You got a point, but in this case I just can't let it go. I regret so bad that I didn't spend the extra 40 euros for a zeiss lens straight away when I opted for the voigtlander. So there is no other way to peace of mind for me. 🙂

Generally though I agree with you, it's just that this time I failed to just ignore it. 🙂
 
Just to kind of finish of this thread, I've decided to go for either a C Biogon or a Biogon instead. So I'll swap the 28mm for a 35mm first, then get a 28 Zeiss later. In the midst of all this I've realized I'm more of a 50mm FOV guy, so I'll go back to 35mm at the same time here - I had the 35mm nokton before but I didn't like that one either (which is why i switched to the ultron).

Not that it may interetst anyone, but I felt I needed to "close" the thread as I started it. 🙂

if it matters to you, 'tests' have shown the f2.8 c biogon to be generally a little sharper than the f2.0 variant for zeiss wide open (its tough to see the difference, as the f2.0 is an awesome lens in its own right too). However, the extra stop in f2 can make the difference in a usable shot night.

I use the c biogon myself, and I am extremely satisfied with the lens, for day shooting only. At night, I hardly need bother. I suppose the only alternatives is to either get the f1.2/f1.4 noktons (affordable, but I just can't bring myself to give up the biogon), or the f1.4 summilux (which is the ideal lens to go for, but hardly affordable to me).
 
if it matters to you, 'tests' have shown the f2.8 c biogon to be generally a little sharper than the f2.0 variant for zeiss wide open (its tough to see the difference, as the f2.0 is an awesome lens in its own right too). However, the extra stop in f2 can make the difference in a usable shot night.

I use the c biogon myself, and I am extremely satisfied with the lens, for day shooting only. At night, I hardly need bother. I suppose the only alternatives is to either get the f1.2/f1.4 noktons (affordable, but I just can't bring myself to give up the biogon), or the f1.4 summilux (which is the ideal lens to go for, but hardly affordable to me).

I have been debating the f/2 vs the f/2.8 actually. When I think about how I've been using my R-D1 I've realized I use it 99% of the time in situations where I can't even get close to 2.8 because the shutter only goes to 1/2000 - like bright daylight. So in that sense the 2.8 is completely fine, especially weighing in that it's a bit cheaper.

However, when I start considering the 1% of lower light shots and the possibility to add an ND filter as I like shallower DOF, then the f/2 starts to look like a more valuable option. However, it is so rare that I'm not sure I need to go that route at the moment, so I'm still leaning towards the 2.8. The thing is that if I really want to shoot in low light of with really thin DOF, I'm better of using my 5dmkii for those shots. And if I one day chose to drop the SLR kit then that will leave me with money for a faster lens for my R-D1.
 
Hi, I use the same lens (Ultron 28mm f/2) on an RD1. The sharpness of your shots is similar in my case. Based on experience, images taken with the Ultron are contrasty but need some additional sharpening in PP to get that 'crispness' I look for.

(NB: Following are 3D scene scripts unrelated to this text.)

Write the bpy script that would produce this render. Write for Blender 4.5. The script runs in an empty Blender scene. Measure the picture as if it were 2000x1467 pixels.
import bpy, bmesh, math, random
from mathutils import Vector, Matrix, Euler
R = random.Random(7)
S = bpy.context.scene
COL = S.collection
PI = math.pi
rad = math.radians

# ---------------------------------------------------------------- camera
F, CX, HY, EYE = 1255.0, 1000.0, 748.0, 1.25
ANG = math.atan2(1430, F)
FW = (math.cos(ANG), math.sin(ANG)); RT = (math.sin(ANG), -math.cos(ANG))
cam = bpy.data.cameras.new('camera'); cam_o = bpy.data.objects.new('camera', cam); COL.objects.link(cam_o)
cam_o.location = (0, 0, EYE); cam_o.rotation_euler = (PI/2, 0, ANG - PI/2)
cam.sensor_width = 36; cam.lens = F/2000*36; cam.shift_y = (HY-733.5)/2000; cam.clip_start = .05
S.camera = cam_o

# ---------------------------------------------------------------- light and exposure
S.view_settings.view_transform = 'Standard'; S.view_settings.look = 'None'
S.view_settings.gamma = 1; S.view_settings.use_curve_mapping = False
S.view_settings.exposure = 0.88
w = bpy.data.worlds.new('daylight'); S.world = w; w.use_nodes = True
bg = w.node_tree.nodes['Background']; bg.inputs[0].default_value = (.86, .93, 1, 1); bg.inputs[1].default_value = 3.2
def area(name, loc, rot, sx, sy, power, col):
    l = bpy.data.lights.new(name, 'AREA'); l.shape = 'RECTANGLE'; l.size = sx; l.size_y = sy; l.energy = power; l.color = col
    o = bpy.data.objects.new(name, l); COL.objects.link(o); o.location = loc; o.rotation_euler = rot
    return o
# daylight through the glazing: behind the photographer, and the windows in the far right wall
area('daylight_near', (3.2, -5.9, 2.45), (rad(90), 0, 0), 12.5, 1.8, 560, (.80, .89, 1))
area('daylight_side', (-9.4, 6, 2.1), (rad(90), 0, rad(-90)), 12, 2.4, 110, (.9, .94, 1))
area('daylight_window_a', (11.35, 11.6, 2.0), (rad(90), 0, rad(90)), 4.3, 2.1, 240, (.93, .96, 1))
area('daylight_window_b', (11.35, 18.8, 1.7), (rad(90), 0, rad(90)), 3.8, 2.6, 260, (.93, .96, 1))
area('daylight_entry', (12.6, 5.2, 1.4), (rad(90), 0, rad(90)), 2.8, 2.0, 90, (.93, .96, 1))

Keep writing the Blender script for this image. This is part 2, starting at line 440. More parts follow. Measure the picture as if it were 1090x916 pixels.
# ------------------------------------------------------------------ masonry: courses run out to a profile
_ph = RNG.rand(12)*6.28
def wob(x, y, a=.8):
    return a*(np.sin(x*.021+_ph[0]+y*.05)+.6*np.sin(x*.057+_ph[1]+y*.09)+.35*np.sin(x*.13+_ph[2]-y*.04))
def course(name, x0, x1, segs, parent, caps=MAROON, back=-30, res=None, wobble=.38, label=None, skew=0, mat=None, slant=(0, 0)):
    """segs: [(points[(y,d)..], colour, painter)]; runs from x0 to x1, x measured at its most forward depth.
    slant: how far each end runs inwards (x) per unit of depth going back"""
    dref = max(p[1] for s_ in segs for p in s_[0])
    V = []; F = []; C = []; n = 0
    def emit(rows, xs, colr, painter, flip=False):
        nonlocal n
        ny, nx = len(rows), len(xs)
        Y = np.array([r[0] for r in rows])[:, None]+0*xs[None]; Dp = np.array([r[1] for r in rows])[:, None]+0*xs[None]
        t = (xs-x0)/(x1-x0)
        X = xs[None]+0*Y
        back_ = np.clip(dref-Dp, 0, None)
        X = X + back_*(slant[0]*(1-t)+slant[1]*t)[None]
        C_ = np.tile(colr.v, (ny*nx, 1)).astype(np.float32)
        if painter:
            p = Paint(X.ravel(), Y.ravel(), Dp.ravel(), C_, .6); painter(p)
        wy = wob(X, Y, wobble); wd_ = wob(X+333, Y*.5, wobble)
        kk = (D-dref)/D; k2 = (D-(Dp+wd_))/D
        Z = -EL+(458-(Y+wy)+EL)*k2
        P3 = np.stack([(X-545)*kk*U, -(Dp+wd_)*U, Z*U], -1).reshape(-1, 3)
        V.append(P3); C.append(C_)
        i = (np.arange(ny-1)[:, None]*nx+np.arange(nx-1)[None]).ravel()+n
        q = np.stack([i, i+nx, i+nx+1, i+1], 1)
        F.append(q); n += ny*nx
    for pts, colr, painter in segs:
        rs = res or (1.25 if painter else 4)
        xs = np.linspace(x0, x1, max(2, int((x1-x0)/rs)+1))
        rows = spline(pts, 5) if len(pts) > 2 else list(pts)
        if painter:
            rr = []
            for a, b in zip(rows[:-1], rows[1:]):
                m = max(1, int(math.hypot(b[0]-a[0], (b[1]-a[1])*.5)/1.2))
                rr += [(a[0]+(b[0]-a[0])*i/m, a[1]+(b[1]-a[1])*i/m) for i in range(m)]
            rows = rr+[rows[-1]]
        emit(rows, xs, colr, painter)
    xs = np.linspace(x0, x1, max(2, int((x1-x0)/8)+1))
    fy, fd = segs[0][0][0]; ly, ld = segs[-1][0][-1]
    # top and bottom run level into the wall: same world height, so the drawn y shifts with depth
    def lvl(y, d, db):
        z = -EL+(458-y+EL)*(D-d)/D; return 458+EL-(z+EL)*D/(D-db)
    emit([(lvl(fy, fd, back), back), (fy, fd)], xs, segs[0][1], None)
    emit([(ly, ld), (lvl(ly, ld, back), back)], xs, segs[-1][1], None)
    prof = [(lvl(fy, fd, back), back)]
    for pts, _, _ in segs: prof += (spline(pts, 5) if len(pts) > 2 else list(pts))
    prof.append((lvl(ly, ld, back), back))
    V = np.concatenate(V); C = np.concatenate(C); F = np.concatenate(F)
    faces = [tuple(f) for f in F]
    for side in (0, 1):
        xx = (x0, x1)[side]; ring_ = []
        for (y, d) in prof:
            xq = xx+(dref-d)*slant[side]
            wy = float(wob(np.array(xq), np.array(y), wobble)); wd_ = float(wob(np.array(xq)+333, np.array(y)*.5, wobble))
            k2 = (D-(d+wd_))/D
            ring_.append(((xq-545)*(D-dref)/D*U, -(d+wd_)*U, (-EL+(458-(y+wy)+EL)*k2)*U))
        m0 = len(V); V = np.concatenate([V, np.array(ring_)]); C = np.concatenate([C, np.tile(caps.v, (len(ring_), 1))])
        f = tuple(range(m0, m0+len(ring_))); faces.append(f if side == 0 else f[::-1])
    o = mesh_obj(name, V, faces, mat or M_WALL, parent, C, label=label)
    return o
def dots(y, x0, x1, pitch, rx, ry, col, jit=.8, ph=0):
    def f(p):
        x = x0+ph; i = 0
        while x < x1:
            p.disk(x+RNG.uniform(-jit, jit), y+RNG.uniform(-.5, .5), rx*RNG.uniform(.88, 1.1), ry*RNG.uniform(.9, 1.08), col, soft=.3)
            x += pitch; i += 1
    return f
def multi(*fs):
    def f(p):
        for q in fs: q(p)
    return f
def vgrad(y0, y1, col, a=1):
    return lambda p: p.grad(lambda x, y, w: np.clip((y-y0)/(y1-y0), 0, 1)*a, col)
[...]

Focus shift and pixel-peeping sharpness aside, the Ultron still presents one of the best value normal (42mm equiv) and fast (f/2) lenses for the RD1.

Hope this helps.
 
f2 on my ZM 35/2 is definitely a little softer than 2.8 but I seem to always be somewhere where I need that extra light so it comes in handy. As usual, it's a tradeoff game between sharpness, high ISO and shutter speed.

I find that with static images I can get a usable image out of the R-D1 at 1/15 second and I shoot quite often at 1/30. I'm quite amazed how slow it can go and still keep steady so 2.8 might work ok for you.